§ **PROVIDED MATERIAL**:

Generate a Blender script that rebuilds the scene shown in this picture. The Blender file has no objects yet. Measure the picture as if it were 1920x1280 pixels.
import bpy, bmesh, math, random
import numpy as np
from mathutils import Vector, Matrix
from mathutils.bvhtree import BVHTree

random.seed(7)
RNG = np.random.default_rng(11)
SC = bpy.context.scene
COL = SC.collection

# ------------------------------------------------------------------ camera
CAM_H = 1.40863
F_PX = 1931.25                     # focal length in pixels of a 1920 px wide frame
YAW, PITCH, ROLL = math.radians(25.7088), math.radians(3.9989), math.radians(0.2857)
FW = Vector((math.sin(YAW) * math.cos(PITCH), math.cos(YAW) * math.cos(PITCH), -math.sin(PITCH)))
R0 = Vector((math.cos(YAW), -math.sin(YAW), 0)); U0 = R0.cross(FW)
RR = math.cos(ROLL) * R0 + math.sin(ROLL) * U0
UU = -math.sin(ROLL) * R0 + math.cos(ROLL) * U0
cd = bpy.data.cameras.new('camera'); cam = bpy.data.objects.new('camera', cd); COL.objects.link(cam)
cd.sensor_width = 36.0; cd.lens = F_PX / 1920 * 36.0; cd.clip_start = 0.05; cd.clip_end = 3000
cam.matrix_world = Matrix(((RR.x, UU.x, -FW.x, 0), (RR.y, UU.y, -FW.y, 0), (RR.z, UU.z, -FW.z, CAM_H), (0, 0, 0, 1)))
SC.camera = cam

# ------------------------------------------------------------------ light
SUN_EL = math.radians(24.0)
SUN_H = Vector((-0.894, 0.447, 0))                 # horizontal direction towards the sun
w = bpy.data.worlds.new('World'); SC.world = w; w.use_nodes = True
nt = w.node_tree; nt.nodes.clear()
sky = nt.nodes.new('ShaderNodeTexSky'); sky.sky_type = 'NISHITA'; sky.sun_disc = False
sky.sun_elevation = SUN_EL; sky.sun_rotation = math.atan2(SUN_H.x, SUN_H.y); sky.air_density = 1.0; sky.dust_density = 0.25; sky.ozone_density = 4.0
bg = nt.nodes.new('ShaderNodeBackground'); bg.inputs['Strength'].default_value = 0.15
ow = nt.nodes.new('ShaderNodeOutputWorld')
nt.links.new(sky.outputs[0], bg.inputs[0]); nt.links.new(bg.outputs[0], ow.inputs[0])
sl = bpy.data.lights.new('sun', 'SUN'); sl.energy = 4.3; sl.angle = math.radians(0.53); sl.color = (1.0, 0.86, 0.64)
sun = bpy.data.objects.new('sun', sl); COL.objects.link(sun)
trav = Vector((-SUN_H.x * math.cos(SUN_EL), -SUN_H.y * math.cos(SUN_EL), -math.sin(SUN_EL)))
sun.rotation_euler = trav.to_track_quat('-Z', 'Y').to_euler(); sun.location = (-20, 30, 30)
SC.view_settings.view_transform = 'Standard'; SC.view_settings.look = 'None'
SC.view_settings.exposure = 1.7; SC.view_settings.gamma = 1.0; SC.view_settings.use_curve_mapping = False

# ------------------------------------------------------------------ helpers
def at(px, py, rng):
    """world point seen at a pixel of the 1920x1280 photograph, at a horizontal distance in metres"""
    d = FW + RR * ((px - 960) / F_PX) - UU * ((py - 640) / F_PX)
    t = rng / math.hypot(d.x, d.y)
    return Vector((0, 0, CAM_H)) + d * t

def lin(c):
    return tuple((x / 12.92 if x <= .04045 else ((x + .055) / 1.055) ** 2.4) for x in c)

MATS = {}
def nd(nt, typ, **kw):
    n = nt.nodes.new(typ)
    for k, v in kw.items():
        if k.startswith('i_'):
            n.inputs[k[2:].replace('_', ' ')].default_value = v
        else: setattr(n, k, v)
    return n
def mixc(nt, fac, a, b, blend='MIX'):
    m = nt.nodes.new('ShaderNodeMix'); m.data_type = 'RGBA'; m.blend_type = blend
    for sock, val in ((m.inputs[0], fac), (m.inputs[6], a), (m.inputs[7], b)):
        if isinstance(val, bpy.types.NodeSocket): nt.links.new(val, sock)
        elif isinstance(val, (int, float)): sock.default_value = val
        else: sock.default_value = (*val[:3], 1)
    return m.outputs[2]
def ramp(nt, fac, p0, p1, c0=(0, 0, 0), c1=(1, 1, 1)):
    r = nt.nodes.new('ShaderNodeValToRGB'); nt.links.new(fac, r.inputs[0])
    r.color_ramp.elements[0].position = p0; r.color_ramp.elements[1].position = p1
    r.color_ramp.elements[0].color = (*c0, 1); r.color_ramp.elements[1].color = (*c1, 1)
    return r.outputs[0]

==

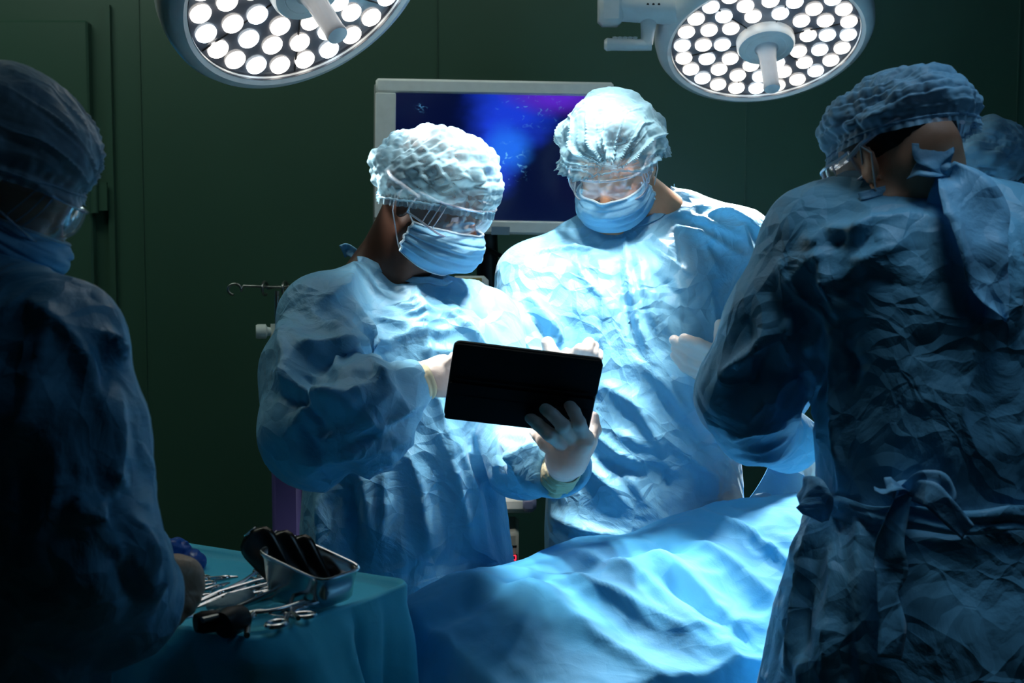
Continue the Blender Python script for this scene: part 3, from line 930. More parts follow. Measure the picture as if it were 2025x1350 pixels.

§ **INSTRUCTIONS FOR THE TASK**:
Exactly and exclusively, reproduce the lines that start at the line containing "Generate a Blender" and end at the line containing "SC.camera = cam", inclusive of both.

§ **TASK SOLUTION**:
Generate a Blender script that rebuilds the scene shown in this picture. The Blender file has no objects yet. Measure the picture as if it were 1920x1280 pixels.
import bpy, bmesh, math, random
import numpy as np
from mathutils import Vector, Matrix
from mathutils.bvhtree import BVHTree

random.seed(7)
RNG = np.random.default_rng(11)
SC = bpy.context.scene
COL = SC.collection

# ------------------------------------------------------------------ camera
CAM_H = 1.40863
F_PX = 1931.25                     # focal length in pixels of a 1920 px wide frame
YAW, PITCH, ROLL = math.radians(25.7088), math.radians(3.9989), math.radians(0.2857)
FW = Vector((math.sin(YAW) * math.cos(PITCH), math.cos(YAW) * math.cos(PITCH), -math.sin(PITCH)))
R0 = Vector((math.cos(YAW), -math.sin(YAW), 0)); U0 = R0.cross(FW)
RR = math.cos(ROLL) * R0 + math.sin(ROLL) * U0
UU = -math.sin(ROLL) * R0 + math.cos(ROLL) * U0
cd = bpy.data.cameras.new('camera'); cam = bpy.data.objects.new('camera', cd); COL.objects.link(cam)
cd.sensor_width = 36.0; cd.lens = F_PX / 1920 * 36.0; cd.clip_start = 0.05; cd.clip_end = 3000
cam.matrix_world = Matrix(((RR.x, UU.x, -FW.x, 0), (RR.y, UU.y, -FW.y, 0), (RR.z, UU.z, -FW.z, CAM_H), (0, 0, 0, 1)))
SC.camera = cam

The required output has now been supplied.